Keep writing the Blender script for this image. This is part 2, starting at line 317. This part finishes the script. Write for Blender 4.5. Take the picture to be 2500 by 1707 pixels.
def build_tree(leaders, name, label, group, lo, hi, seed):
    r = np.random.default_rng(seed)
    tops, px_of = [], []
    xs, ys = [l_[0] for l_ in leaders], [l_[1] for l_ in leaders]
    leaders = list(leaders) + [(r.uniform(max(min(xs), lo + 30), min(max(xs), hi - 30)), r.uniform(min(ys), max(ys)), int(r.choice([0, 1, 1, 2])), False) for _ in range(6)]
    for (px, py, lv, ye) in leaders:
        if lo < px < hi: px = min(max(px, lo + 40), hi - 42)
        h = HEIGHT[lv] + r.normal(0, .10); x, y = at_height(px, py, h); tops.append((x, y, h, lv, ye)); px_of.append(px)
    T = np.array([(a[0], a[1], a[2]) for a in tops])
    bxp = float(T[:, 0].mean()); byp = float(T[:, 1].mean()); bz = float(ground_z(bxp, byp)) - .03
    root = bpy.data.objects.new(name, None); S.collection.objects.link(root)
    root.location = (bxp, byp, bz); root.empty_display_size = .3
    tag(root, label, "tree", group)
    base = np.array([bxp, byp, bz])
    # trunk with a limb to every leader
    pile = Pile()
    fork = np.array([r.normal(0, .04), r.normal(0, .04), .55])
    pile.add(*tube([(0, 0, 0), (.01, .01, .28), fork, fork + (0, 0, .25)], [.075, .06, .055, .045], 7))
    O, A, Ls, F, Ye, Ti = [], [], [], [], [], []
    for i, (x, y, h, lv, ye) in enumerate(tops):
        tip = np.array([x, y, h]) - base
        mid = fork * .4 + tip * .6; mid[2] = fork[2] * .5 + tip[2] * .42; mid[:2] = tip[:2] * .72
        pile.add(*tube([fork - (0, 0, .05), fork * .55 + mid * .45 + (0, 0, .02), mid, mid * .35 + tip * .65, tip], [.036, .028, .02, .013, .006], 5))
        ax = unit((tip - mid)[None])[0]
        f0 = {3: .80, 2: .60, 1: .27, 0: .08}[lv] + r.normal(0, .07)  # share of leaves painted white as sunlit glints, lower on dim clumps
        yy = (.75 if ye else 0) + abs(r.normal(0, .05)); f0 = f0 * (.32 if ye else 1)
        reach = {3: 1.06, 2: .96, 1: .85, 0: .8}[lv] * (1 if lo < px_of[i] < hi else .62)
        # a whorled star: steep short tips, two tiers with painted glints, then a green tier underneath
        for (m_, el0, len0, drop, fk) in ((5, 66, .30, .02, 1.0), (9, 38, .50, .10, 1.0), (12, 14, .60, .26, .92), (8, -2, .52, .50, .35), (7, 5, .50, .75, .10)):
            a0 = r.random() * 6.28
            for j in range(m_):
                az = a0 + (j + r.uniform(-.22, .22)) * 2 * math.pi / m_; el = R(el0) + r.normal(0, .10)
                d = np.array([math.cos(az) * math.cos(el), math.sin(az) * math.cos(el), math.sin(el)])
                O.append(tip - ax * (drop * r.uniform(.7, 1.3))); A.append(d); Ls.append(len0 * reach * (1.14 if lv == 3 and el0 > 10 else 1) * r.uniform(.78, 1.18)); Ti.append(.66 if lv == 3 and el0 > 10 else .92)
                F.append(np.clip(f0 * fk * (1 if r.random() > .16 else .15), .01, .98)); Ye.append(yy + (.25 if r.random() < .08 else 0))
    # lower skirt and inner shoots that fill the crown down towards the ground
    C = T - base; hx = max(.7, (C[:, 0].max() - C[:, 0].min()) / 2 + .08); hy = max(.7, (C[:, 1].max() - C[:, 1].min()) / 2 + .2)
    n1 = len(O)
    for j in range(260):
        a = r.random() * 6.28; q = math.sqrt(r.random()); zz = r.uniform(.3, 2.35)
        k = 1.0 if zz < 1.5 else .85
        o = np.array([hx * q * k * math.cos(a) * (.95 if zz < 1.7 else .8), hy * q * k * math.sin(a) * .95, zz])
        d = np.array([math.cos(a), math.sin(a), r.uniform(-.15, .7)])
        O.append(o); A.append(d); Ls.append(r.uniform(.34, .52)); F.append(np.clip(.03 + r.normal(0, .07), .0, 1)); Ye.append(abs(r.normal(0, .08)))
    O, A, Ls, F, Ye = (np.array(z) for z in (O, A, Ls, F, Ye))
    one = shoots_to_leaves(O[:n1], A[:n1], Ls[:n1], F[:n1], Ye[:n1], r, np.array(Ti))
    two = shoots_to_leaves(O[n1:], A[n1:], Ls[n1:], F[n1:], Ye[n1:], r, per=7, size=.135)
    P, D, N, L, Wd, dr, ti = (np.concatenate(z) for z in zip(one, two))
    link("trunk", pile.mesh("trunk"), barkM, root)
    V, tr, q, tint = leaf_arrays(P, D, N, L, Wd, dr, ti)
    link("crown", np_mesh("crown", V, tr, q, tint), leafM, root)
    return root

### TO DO
Type out the material again exactly as presented.

### COMPLETED TASK
Keep writing the Blender script for this image. This is part 2, starting at line 317. This part finishes the script. Write for Blender 4.5. Take the picture to be 2500 by 1707 pixels.
def build_tree(leaders, name, label, group, lo, hi, seed):
    r = np.random.default_rng(seed)
    tops, px_of = [], []
    xs, ys = [l_[0] for l_ in leaders], [l_[1] for l_ in leaders]
    leaders = list(leaders) + [(r.uniform(max(min(xs), lo + 30), min(max(xs), hi - 30)), r.uniform(min(ys), max(ys)), int(r.choice([0, 1, 1, 2])), False) for _ in range(6)]
    for (px, py, lv, ye) in leaders:
        if lo < px < hi: px = min(max(px, lo + 40), hi - 42)
        h = HEIGHT[lv] + r.normal(0, .10); x, y = at_height(px, py, h); tops.append((x, y, h, lv, ye)); px_of.append(px)
    T = np.array([(a[0], a[1], a[2]) for a in tops])
    bxp = float(T[:, 0].mean()); byp = float(T[:, 1].mean()); bz = float(ground_z(bxp, byp)) - .03
    root = bpy.data.objects.new(name, None); S.collection.objects.link(root)
    root.location = (bxp, byp, bz); root.empty_display_size = .3
    tag(root, label, "tree", group)
    base = np.array([bxp, byp, bz])
    # trunk with a limb to every leader
    pile = Pile()
    fork = np.array([r.normal(0, .04), r.normal(0, .04), .55])
    pile.add(*tube([(0, 0, 0), (.01, .01, .28), fork, fork + (0, 0, .25)], [.075, .06, .055, .045], 7))
    O, A, Ls, F, Ye, Ti = [], [], [], [], [], []
    for i, (x, y, h, lv, ye) in enumerate(tops):
        tip = np.array([x, y, h]) - base
        mid = fork * .4 + tip * .6; mid[2] = fork[2] * .5 + tip[2] * .42; mid[:2] = tip[:2] * .72
        pile.add(*tube([fork - (0, 0, .05), fork * .55 + mid * .45 + (0, 0, .02), mid, mid * .35 + tip * .65, tip], [.036, .028, .02, .013, .006], 5))
        ax = unit((tip - mid)[None])[0]
        f0 = {3: .80, 2: .60, 1: .27, 0: .08}[lv] + r.normal(0, .07)  # share of leaves painted white as sunlit glints, lower on dim clumps
        yy = (.75 if ye else 0) + abs(r.normal(0, .05)); f0 = f0 * (.32 if ye else 1)
        reach = {3: 1.06, 2: .96, 1: .85, 0: .8}[lv] * (1 if lo < px_of[i] < hi else .62)
        # a whorled star: steep short tips, two tiers with painted glints, then a green tier underneath
        for (m_, el0, len0, drop, fk) in ((5, 66, .30, .02, 1.0), (9, 38, .50, .10, 1.0), (12, 14, .60, .26, .92), (8, -2, .52, .50, .35), (7, 5, .50, .75, .10)):
            a0 = r.random() * 6.28
            for j in range(m_):
                az = a0 + (j + r.uniform(-.22, .22)) * 2 * math.pi / m_; el = R(el0) + r.normal(0, .10)
                d = np.array([math.cos(az) * math.cos(el), math.sin(az) * math.cos(el), math.sin(el)])
                O.append(tip - ax * (drop * r.uniform(.7, 1.3))); A.append(d); Ls.append(len0 * reach * (1.14 if lv == 3 and el0 > 10 else 1) * r.uniform(.78, 1.18)); Ti.append(.66 if lv == 3 and el0 > 10 else .92)
                F.append(np.clip(f0 * fk * (1 if r.random() > .16 else .15), .01, .98)); Ye.append(yy + (.25 if r.random() < .08 else 0))
    # lower skirt and inner shoots that fill the crown down towards the ground
    C = T - base; hx = max(.7, (C[:, 0].max() - C[:, 0].min()) / 2 + .08); hy = max(.7, (C[:, 1].max() - C[:, 1].min()) / 2 + .2)
    n1 = len(O)
    for j in range(260):
        a = r.random() * 6.28; q = math.sqrt(r.random()); zz = r.uniform(.3, 2.35)
        k = 1.0 if zz < 1.5 else .85
        o = np.array([hx * q * k * math.cos(a) * (.95 if zz < 1.7 else .8), hy * q * k * math.sin(a) * .95, zz])
        d = np.array([math.cos(a), math.sin(a), r.uniform(-.15, .7)])
        O.append(o); A.append(d); Ls.append(r.uniform(.34, .52)); F.append(np.clip(.03 + r.normal(0, .07), .0, 1)); Ye.append(abs(r.normal(0, .08)))
    O, A, Ls, F, Ye = (np.array(z) for z in (O, A, Ls, F, Ye))
    one = shoots_to_leaves(O[:n1], A[:n1], Ls[:n1], F[:n1], Ye[:n1], r, np.array(Ti))
    two = shoots_to_leaves(O[n1:], A[n1:], Ls[n1:], F[n1:], Ye[n1:], r, per=7, size=.135)
    P, D, N, L, Wd, dr, ti = (np.concatenate(z) for z in zip(one, two))
    link("trunk", pile.mesh("trunk"), barkM, root)
    V, tr, q, tint = leaf_arrays(P, D, N, L, Wd, dr, ti)
    link("crown", np_mesh("crown", V, tr, q, tint), leafM, root)
    return root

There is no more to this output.